Nobody will disagree that a little kindness goes a long way. But to suggest that it always works is not true at all.

Consider yourself lucky. If this was in a different neighborhood with different cops, the result could have been much more severe. For instance, you could have been surrounded by several cop cars. They could have demanded you to put your hands up or lay down on the ground. Or they could have just grabbed you and threw you against a wall or on the ground in an attempt to "control the situation" before they even explain why they're approaching you. All for what... because you told someone to not talk on their phone in a movie theater and he called the Police? And let's not act like this doesn't happen in our country, or even in your own neighborhood.

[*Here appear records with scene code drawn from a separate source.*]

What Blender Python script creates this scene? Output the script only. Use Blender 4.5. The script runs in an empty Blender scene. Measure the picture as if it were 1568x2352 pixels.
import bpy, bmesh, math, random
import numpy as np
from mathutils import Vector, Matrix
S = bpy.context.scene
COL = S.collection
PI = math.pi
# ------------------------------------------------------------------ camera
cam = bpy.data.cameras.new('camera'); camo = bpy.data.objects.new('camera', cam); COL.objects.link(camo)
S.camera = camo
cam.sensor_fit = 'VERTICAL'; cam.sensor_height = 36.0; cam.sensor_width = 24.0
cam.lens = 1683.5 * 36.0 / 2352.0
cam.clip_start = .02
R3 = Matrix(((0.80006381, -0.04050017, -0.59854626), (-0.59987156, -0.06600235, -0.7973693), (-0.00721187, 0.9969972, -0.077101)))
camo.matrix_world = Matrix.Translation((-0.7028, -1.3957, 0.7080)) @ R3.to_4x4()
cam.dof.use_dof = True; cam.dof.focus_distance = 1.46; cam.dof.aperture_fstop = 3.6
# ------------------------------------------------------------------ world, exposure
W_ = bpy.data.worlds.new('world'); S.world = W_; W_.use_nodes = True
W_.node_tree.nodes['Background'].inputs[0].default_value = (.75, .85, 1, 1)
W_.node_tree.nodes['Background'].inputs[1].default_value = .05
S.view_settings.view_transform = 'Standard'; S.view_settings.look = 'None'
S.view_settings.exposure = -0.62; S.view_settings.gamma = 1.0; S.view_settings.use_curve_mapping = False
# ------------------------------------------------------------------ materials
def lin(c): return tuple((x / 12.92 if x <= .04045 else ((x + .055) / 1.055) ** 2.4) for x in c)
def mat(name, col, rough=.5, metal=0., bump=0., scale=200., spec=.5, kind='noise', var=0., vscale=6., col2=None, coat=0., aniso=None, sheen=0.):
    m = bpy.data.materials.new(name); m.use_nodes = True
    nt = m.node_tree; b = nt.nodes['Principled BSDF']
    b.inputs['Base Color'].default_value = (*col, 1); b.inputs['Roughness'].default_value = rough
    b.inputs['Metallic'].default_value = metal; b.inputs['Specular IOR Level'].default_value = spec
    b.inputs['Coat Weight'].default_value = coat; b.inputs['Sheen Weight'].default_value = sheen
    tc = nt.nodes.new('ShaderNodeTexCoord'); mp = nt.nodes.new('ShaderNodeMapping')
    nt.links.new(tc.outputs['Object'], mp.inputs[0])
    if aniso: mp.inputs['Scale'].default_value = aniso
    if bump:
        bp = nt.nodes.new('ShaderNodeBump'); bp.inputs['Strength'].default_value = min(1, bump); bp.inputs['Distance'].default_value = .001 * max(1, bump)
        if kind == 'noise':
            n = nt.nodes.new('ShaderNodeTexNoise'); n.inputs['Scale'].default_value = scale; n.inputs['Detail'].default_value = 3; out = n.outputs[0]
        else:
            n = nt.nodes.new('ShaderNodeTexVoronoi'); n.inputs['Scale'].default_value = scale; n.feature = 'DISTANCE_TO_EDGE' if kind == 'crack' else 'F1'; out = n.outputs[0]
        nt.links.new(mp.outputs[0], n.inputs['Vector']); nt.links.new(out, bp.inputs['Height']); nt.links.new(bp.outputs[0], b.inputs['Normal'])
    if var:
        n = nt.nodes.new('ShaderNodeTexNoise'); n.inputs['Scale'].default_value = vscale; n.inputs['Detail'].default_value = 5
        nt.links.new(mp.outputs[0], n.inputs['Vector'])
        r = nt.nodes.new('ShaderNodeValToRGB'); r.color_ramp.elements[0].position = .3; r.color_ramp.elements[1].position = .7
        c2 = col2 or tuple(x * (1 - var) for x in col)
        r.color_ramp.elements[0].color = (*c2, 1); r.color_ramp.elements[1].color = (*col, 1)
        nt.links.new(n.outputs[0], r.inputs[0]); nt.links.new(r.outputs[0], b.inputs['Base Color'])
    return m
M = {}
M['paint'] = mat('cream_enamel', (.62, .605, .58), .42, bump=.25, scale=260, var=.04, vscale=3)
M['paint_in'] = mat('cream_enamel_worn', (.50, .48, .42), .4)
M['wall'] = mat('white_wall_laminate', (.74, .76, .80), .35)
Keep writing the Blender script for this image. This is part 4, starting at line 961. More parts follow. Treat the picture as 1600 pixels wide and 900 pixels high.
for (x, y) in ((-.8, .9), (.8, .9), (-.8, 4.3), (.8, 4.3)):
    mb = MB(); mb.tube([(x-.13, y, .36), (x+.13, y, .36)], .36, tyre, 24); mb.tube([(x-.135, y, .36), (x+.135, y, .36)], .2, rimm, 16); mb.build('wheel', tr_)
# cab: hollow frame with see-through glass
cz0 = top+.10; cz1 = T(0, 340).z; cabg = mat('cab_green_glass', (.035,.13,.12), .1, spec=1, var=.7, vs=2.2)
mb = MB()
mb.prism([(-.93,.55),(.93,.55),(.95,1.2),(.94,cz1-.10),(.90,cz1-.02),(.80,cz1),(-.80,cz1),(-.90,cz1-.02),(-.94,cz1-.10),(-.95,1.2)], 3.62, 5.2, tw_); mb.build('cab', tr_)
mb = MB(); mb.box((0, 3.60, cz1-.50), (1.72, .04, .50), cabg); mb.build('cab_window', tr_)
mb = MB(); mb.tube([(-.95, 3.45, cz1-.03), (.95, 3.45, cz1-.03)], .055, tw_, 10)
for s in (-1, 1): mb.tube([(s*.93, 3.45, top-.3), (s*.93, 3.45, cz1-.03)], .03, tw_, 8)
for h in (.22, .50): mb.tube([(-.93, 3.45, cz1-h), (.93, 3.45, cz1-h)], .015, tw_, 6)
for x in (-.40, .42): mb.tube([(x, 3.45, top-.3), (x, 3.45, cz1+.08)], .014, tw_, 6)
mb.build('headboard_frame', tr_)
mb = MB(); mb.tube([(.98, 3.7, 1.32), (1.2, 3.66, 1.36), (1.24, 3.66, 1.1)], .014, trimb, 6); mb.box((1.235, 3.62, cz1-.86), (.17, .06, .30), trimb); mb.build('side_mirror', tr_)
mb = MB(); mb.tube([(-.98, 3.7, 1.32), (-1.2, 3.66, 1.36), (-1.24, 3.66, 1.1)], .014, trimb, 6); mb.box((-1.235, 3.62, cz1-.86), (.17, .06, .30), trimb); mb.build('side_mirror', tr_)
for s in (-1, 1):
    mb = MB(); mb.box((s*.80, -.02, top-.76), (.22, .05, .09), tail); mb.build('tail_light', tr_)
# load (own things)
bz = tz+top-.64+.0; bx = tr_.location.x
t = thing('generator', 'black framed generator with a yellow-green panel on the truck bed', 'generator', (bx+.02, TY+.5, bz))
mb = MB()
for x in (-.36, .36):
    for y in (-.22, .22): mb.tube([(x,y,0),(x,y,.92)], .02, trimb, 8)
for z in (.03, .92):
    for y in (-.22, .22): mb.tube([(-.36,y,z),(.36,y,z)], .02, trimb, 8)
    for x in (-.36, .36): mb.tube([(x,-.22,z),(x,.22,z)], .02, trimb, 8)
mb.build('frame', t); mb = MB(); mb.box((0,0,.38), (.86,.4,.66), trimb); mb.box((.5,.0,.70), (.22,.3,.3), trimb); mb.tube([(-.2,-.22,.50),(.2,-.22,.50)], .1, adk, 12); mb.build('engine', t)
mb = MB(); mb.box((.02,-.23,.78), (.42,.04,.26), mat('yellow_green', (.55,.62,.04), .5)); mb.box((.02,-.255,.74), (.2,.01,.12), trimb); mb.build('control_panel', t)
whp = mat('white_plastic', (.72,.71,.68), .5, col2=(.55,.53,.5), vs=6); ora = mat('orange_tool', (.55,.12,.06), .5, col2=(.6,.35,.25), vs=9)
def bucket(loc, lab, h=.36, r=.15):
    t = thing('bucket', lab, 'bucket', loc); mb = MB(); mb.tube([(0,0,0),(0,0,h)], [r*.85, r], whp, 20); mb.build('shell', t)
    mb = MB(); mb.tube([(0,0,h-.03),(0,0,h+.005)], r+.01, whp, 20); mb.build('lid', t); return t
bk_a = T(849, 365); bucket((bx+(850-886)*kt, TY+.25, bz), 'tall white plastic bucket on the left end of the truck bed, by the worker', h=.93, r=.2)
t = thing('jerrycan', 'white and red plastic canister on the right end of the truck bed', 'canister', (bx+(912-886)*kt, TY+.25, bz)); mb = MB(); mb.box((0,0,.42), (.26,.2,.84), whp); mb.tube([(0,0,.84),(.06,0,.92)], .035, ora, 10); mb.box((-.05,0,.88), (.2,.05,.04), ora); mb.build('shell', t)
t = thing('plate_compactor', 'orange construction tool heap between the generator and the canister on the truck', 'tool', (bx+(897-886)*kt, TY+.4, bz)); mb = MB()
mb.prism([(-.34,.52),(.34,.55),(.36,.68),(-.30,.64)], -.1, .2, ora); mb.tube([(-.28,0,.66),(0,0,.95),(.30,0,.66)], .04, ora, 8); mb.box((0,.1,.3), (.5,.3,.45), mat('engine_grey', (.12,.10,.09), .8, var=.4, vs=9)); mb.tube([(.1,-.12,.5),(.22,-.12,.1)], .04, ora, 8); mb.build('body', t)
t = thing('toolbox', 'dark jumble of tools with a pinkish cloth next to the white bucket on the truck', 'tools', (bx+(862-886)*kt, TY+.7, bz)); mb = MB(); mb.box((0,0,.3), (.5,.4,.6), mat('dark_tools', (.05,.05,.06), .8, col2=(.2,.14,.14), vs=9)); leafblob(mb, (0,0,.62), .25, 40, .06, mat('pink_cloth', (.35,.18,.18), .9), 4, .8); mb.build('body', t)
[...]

We as civilians have to take into consideration that there are people out there that abuse their authority, and because of that we adjust our lives so we don't have to experience that. Because of that, we inadvertently excuse the cops who do such things and look at the civilian as the nuisance. Gates did nothing but yell and get snide with a few remarks. Perhaps Cambridge should be hiring cops that aren't so caught up in their own importance that they can take verbal lashings from a 58 year old man?


You don't have the be a black man living in "the hood" to be apalled at what some cops do. I am 51, white, consider myself a conservative and live in a city of less than 100,000 in western Canada and am amazed at what the city police get away with in terms of physical abuse of both native americans and whites in this city. Some of them would fit right into Himmler's Gestapo. Underpaid? Not likely! Constables start at over $50,000 per annum straight of community college. That's a lot to pay for a bunch of clerks and a few jackbooted thugs. And has no one outside Canada seen the video of the RCMP tasering and killing Robert Djerkanski at the Vancouver Airport? Both the officers involved and their supervisors were caught lying and altering statements to the inquest, and yet nothing has been done.

PS: Off topic, but teachers are paid ridiculously well here too.